**STATED PROBLEM:** Copy out the listing exactly.

**MATERIAL SUPPLIED:**
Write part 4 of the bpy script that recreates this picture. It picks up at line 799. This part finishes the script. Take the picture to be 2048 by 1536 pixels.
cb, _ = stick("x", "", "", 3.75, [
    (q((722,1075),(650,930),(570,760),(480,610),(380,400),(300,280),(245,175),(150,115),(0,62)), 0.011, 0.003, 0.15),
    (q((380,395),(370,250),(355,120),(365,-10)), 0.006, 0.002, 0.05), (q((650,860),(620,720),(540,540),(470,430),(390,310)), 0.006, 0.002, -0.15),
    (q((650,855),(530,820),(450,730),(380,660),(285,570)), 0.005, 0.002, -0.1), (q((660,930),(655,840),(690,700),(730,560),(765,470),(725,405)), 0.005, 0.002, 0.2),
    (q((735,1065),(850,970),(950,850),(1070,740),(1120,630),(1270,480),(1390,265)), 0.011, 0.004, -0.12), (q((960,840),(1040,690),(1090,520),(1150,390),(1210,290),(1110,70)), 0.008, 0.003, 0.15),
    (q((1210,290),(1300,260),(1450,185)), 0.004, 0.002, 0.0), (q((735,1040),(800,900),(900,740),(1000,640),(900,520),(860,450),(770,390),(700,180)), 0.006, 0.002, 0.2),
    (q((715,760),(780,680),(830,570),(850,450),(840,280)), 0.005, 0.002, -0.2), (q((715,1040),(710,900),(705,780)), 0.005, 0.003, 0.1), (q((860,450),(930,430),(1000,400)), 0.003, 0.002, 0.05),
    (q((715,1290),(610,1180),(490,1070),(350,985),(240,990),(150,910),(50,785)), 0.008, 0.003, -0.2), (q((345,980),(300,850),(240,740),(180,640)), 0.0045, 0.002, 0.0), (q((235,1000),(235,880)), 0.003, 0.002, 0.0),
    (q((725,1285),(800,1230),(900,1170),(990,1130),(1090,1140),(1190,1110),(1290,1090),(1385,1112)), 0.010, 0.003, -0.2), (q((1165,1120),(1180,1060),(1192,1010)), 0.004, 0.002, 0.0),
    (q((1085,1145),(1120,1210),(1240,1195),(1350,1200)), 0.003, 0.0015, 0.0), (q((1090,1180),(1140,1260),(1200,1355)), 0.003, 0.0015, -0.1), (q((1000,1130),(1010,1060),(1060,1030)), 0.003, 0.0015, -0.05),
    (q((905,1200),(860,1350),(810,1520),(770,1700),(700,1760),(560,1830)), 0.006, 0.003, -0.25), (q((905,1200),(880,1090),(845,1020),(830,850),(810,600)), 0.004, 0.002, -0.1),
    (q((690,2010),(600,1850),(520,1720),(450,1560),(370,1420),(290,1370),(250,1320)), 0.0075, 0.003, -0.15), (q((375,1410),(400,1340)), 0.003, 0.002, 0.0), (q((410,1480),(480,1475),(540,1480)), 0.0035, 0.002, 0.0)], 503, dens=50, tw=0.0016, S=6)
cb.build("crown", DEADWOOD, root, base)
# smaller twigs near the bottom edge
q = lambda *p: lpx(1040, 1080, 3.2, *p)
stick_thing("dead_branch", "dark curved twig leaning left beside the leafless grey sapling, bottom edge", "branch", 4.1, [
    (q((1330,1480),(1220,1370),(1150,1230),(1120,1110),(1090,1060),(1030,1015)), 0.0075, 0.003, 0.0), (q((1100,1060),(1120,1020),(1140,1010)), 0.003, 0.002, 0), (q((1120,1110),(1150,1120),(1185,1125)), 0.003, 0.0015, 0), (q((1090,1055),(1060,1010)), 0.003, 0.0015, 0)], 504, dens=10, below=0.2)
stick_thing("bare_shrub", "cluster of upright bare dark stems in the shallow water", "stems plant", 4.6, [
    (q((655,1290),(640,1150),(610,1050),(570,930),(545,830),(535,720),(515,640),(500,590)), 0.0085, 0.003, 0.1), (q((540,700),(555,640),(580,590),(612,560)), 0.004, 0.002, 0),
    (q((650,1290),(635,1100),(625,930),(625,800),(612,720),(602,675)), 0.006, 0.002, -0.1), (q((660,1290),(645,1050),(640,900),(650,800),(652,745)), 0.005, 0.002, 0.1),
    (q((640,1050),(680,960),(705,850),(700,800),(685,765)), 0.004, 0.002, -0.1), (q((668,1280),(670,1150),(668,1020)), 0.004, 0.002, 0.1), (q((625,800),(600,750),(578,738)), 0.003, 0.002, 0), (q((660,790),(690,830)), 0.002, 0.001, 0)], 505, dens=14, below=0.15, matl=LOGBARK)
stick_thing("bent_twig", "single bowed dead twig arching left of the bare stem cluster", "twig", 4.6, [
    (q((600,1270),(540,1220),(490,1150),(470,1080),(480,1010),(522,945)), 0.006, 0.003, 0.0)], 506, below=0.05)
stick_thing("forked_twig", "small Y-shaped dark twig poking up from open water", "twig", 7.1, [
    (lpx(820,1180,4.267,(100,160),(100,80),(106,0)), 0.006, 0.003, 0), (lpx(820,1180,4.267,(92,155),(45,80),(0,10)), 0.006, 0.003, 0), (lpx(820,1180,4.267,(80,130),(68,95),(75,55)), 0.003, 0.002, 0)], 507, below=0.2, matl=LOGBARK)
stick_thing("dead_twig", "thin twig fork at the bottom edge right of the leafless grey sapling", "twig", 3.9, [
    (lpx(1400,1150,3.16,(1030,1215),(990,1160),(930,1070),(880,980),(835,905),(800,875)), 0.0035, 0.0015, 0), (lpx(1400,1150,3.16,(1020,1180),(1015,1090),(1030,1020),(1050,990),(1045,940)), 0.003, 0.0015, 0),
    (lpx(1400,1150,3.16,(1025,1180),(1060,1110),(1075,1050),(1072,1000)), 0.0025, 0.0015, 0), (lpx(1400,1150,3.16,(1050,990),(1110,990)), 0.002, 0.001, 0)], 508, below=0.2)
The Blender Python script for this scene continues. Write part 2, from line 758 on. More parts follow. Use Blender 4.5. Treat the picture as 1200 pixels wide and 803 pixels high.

**RESULT FOR THIS TASK:**
Write part 4 of the bpy script that recreates this picture. It picks up at line 799. This part finishes the script. Take the picture to be 2048 by 1536 pixels.
cb, _ = stick("x", "", "", 3.75, [
    (q((722,1075),(650,930),(570,760),(480,610),(380,400),(300,280),(245,175),(150,115),(0,62)), 0.011, 0.003, 0.15),
    (q((380,395),(370,250),(355,120),(365,-10)), 0.006, 0.002, 0.05), (q((650,860),(620,720),(540,540),(470,430),(390,310)), 0.006, 0.002, -0.15),
    (q((650,855),(530,820),(450,730),(380,660),(285,570)), 0.005, 0.002, -0.1), (q((660,930),(655,840),(690,700),(730,560),(765,470),(725,405)), 0.005, 0.002, 0.2),
    (q((735,1065),(850,970),(950,850),(1070,740),(1120,630),(1270,480),(1390,265)), 0.011, 0.004, -0.12), (q((960,840),(1040,690),(1090,520),(1150,390),(1210,290),(1110,70)), 0.008, 0.003, 0.15),
    (q((1210,290),(1300,260),(1450,185)), 0.004, 0.002, 0.0), (q((735,1040),(800,900),(900,740),(1000,640),(900,520),(860,450),(770,390),(700,180)), 0.006, 0.002, 0.2),
    (q((715,760),(780,680),(830,570),(850,450),(840,280)), 0.005, 0.002, -0.2), (q((715,1040),(710,900),(705,780)), 0.005, 0.003, 0.1), (q((860,450),(930,430),(1000,400)), 0.003, 0.002, 0.05),
    (q((715,1290),(610,1180),(490,1070),(350,985),(240,990),(150,910),(50,785)), 0.008, 0.003, -0.2), (q((345,980),(300,850),(240,740),(180,640)), 0.0045, 0.002, 0.0), (q((235,1000),(235,880)), 0.003, 0.002, 0.0),
    (q((725,1285),(800,1230),(900,1170),(990,1130),(1090,1140),(1190,1110),(1290,1090),(1385,1112)), 0.010, 0.003, -0.2), (q((1165,1120),(1180,1060),(1192,1010)), 0.004, 0.002, 0.0),
    (q((1085,1145),(1120,1210),(1240,1195),(1350,1200)), 0.003, 0.0015, 0.0), (q((1090,1180),(1140,1260),(1200,1355)), 0.003, 0.0015, -0.1), (q((1000,1130),(1010,1060),(1060,1030)), 0.003, 0.0015, -0.05),
    (q((905,1200),(860,1350),(810,1520),(770,1700),(700,1760),(560,1830)), 0.006, 0.003, -0.25), (q((905,1200),(880,1090),(845,1020),(830,850),(810,600)), 0.004, 0.002, -0.1),
    (q((690,2010),(600,1850),(520,1720),(450,1560),(370,1420),(290,1370),(250,1320)), 0.0075, 0.003, -0.15), (q((375,1410),(400,1340)), 0.003, 0.002, 0.0), (q((410,1480),(480,1475),(540,1480)), 0.0035, 0.002, 0.0)], 503, dens=50, tw=0.0016, S=6)
cb.build("crown", DEADWOOD, root, base)
# smaller twigs near the bottom edge
q = lambda *p: lpx(1040, 1080, 3.2, *p)
stick_thing("dead_branch", "dark curved twig leaning left beside the leafless grey sapling, bottom edge", "branch", 4.1, [
    (q((1330,1480),(1220,1370),(1150,1230),(1120,1110),(1090,1060),(1030,1015)), 0.0075, 0.003, 0.0), (q((1100,1060),(1120,1020),(1140,1010)), 0.003, 0.002, 0), (q((1120,1110),(1150,1120),(1185,1125)), 0.003, 0.0015, 0), (q((1090,1055),(1060,1010)), 0.003, 0.0015, 0)], 504, dens=10, below=0.2)
stick_thing("bare_shrub", "cluster of upright bare dark stems in the shallow water", "stems plant", 4.6, [
    (q((655,1290),(640,1150),(610,1050),(570,930),(545,830),(535,720),(515,640),(500,590)), 0.0085, 0.003, 0.1), (q((540,700),(555,640),(580,590),(612,560)), 0.004, 0.002, 0),
    (q((650,1290),(635,1100),(625,930),(625,800),(612,720),(602,675)), 0.006, 0.002, -0.1), (q((660,1290),(645,1050),(640,900),(650,800),(652,745)), 0.005, 0.002, 0.1),
    (q((640,1050),(680,960),(705,850),(700,800),(685,765)), 0.004, 0.002, -0.1), (q((668,1280),(670,1150),(668,1020)), 0.004, 0.002, 0.1), (q((625,800),(600,750),(578,738)), 0.003, 0.002, 0), (q((660,790),(690,830)), 0.002, 0.001, 0)], 505, dens=14, below=0.15, matl=LOGBARK)
stick_thing("bent_twig", "single bowed dead twig arching left of the bare stem cluster", "twig", 4.6, [
    (q((600,1270),(540,1220),(490,1150),(470,1080),(480,1010),(522,945)), 0.006, 0.003, 0.0)], 506, below=0.05)
stick_thing("forked_twig", "small Y-shaped dark twig poking up from open water", "twig", 7.1, [
    (lpx(820,1180,4.267,(100,160),(100,80),(106,0)), 0.006, 0.003, 0), (lpx(820,1180,4.267,(92,155),(45,80),(0,10)), 0.006, 0.003, 0), (lpx(820,1180,4.267,(80,130),(68,95),(75,55)), 0.003, 0.002, 0)], 507, below=0.2, matl=LOGBARK)
stick_thing("dead_twig", "thin twig fork at the bottom edge right of the leafless grey sapling", "twig", 3.9, [
    (lpx(1400,1150,3.16,(1030,1215),(990,1160),(930,1070),(880,980),(835,905),(800,875)), 0.0035, 0.0015, 0), (lpx(1400,1150,3.16,(1020,1180),(1015,1090),(1030,1020),(1050,990),(1045,940)), 0.003, 0.0015, 0),
    (lpx(1400,1150,3.16,(1025,1180),(1060,1110),(1075,1050),(1072,1000)), 0.0025, 0.0015, 0), (lpx(1400,1150,3.16,(1050,990),(1110,990)), 0.002, 0.001, 0)], 508, below=0.2)
The Blender Python script for this scene continues. Write part 2, from line 758 on. More parts follow. Use Blender 4.5. Treat the picture as 1200 pixels wide and 803 pixels high.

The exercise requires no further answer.